A good Keynesian economist should believe that this spending, whatever the cause, will at least have some "multiplier" effect: It will encourage businesses to invest and even hire, and stimulate a virtuous cycle of growth. My bet is that it will do so.

But the draconian tax cuts will soon undermine these stimulative forces as those now legendary bond traders begin to size up the consequences of a federal budget deficit that, despite the current economic growth, may reach 5 percent of GDP in the fiscal year that began this October. (By contrast, the European Union is currently up in arms because France's budget deficit exceeds the EU's 3-percent threshold.)

The rates on 10-year US Treasury bonds are already up substantially to nearly 4.5 percent. Real interest rates -- that is, the nominal rate less inflation, which economists think has the most influence on capital investment -- have risen to about 2 percent, high for this early stage of recovery. It is also not yet clear that businesses have as yet utilized all the capital additions they zealously made in the high-flying 1990s, so they may have less need to invest than they typically would.

Most important, wages and salaries as reported by the Bureau of Economic Analysis did not rise at all in the third quarter. As a result, consumers are spending in lieu of saving, borrowing against their homes, and racking up credit card debt to compensate for a recovery that is not tightening labor conditions sufficiently to produce either jobs or raises. This economy will have no legs if 1.5 million jobs are not created in the next six to nine months, and preferably 2 to 3 million. But it is not likely that growth will be adequate to do that.

In addition, business attitudes seem to have changed. The first line of defense against a downturn in profits is now to cut jobs and squeeze more hours out of workers. The nation's data do not adequately capture how many more workers are working in this environment, say many economists.

The issue is not that the Bush tax cuts will have no stimulative impact, or that the economy will never produce jobs again under this president. Rather, we could have been rising from this morass much sooner, and we could be making the economy stronger in the long run rather than weaker.

Some say this is a Clinton recession. Indeed, there were speculative investments in the late 1990s that needed to be corrected, including the absurdly overvalued stock market. But these were more the handiwork of Federal Reserve chairman Alan Greenspan, who kept pumping money into the system and rhapsodizing on the long-term miracles of the New Economy. ("The Greenspan recession" certainly has less of a partisan ring.)

Regardless, Bush bungled the recovery.

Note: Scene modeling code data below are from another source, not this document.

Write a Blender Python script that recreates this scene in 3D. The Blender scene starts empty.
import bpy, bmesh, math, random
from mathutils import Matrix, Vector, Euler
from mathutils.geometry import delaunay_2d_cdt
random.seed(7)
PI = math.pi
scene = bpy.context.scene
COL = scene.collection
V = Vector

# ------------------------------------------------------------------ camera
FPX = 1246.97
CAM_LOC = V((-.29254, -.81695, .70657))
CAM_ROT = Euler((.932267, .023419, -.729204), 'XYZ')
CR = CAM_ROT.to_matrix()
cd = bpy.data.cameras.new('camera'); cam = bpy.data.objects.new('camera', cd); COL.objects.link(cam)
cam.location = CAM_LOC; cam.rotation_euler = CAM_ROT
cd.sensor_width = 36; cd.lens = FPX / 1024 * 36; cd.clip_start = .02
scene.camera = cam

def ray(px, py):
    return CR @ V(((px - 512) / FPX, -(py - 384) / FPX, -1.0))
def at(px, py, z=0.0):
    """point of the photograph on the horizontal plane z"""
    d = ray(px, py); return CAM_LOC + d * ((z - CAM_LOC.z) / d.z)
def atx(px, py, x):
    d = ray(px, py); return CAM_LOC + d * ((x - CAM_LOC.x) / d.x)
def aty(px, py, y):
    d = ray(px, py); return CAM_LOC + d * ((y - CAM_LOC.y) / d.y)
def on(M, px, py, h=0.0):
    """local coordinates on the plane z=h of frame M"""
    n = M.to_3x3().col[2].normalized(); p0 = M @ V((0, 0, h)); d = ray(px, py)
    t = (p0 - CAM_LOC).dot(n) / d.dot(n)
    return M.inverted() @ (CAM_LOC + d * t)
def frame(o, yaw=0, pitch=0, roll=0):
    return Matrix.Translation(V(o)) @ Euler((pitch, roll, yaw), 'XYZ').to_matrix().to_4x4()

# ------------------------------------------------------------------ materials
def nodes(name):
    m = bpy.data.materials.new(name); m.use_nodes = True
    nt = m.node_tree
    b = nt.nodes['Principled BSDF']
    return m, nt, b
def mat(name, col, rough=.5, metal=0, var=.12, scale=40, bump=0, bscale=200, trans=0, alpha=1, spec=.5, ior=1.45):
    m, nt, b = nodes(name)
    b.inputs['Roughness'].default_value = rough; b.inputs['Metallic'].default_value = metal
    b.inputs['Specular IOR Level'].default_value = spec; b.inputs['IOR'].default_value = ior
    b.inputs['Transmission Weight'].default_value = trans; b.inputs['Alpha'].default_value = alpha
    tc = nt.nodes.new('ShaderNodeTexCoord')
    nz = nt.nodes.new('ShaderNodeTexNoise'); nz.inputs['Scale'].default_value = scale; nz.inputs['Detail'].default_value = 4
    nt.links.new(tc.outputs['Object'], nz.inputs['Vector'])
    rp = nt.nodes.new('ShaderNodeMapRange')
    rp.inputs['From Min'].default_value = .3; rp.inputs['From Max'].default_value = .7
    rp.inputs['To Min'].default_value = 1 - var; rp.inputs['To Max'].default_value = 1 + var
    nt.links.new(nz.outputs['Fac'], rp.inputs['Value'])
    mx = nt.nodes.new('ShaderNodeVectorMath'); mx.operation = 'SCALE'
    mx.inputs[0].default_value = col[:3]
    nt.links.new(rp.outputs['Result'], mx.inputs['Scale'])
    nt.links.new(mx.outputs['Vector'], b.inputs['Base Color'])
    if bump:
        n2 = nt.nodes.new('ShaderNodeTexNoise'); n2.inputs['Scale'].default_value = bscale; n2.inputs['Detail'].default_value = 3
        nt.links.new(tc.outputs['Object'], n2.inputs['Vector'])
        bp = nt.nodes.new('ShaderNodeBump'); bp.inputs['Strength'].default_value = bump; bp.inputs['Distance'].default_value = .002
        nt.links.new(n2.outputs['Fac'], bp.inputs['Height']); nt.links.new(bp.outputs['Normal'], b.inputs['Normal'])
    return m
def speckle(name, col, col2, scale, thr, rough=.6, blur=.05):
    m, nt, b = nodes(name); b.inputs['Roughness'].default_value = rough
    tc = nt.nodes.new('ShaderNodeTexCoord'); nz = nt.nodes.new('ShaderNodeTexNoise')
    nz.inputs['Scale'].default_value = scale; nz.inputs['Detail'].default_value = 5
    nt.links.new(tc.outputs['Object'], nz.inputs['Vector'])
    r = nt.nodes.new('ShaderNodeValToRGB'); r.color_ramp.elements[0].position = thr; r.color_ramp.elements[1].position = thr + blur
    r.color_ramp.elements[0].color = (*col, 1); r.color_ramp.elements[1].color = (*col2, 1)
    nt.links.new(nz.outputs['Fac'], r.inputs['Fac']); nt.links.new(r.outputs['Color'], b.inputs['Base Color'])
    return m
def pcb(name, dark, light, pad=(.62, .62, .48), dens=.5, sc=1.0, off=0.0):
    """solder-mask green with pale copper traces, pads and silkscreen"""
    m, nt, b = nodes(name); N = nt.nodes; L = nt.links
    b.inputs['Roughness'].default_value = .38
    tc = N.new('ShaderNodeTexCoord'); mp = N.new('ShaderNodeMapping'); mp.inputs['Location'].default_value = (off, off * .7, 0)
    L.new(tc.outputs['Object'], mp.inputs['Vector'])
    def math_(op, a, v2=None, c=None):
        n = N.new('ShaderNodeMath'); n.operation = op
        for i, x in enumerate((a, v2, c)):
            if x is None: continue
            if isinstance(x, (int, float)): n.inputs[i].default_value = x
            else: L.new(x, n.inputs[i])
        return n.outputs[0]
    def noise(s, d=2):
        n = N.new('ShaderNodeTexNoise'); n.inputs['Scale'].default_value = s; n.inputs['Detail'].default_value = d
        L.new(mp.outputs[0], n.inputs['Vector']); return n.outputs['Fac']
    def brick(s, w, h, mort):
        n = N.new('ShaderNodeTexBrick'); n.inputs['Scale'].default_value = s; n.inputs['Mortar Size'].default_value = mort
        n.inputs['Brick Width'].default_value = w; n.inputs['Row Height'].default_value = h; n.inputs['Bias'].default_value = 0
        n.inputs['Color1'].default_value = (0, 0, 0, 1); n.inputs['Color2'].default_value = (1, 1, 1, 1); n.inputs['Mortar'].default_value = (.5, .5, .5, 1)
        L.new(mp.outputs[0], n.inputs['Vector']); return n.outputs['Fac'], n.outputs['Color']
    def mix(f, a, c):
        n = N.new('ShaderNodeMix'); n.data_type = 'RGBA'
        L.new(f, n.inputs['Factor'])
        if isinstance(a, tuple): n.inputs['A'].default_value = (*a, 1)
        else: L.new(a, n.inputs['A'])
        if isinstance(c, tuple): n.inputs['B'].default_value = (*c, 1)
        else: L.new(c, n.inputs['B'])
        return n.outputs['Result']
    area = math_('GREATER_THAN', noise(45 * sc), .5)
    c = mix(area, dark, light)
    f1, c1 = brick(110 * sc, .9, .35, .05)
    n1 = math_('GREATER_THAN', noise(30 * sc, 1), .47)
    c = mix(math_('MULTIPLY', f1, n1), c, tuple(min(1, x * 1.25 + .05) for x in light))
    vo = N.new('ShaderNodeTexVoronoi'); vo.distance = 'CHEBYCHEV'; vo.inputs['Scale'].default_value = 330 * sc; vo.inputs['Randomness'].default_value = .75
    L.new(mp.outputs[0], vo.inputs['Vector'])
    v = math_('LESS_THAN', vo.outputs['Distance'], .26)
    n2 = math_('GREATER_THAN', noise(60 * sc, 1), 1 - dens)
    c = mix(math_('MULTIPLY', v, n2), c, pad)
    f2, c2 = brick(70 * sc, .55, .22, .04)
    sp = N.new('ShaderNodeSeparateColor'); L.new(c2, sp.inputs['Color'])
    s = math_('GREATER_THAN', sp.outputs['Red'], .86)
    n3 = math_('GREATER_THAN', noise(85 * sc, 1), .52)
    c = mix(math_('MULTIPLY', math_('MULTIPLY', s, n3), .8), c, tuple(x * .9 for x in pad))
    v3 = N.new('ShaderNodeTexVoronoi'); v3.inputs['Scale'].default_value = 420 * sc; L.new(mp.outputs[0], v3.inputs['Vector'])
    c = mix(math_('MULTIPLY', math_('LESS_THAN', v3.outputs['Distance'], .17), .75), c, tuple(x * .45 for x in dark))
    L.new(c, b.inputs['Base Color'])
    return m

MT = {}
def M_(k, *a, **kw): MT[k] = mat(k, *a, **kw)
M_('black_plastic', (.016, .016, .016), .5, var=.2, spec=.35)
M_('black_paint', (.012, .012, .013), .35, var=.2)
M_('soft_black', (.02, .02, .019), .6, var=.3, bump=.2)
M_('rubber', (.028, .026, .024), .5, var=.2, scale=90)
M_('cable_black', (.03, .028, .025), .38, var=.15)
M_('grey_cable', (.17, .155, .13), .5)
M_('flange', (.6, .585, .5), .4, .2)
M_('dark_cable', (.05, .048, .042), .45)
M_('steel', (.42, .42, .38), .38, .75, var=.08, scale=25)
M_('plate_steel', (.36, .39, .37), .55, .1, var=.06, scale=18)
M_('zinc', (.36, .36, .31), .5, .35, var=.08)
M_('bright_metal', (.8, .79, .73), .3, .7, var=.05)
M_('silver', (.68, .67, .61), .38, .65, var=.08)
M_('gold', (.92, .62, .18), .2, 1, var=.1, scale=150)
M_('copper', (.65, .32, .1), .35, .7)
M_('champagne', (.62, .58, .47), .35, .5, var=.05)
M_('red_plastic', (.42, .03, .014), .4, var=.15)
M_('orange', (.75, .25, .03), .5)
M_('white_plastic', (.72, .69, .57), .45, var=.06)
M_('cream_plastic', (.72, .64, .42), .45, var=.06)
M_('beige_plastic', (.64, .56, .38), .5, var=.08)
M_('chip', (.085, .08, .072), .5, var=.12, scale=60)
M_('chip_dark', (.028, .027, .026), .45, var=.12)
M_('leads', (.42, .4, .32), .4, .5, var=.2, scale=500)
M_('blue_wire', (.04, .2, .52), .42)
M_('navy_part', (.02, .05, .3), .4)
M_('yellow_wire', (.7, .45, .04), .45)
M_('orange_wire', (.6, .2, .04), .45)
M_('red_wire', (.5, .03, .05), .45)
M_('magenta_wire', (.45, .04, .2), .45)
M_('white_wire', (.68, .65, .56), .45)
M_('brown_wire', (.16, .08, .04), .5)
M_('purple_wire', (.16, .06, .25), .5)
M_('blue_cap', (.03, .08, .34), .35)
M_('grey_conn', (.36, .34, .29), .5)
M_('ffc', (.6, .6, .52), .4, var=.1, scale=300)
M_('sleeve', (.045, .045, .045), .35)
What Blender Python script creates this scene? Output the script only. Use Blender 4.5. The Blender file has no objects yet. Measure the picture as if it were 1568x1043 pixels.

Sensible economic policies under a new president would have included moderate tax cuts (if any) directed to middle-income and working-poor Americans, aid to the badly strapped states, and investment in education, daycare, and other neglected public goods.

But instead, Bush has pursued some $2 trillion in callous tax cuts and requested another $87 billion for operations in Iraq and Afghanistan -- and that is likely only a down payment. He is not fully funding his No Child Left Behind Act for improving education, is only halfheartedly supporting the $400 billion plan for prescription drugs for the elderly (which many still think inadequate despite the cost), and hesitates to extend unemployment benefits at a time when long-term unemployment has reached record levels. If Bush's fiscal policies are not changed, when it finally comes time to pay the piper for Social Security about 10 years from now, when the baby boomers begin to retire, the nation will likely either have to raise taxes substantially or cut back benefits sharply to meet the cost.

Let's hope we have learned the lessons of the 1980s. For all the good news lately, the president has put us on a path toward a weaker economy, unable to meet future demands.

Jeff Madrick is editor of Challenge Magazine, a contributing economics columnist to The New York Times, and author most recently of "Why Economies Grow." He is also an adjunct professor at New School University.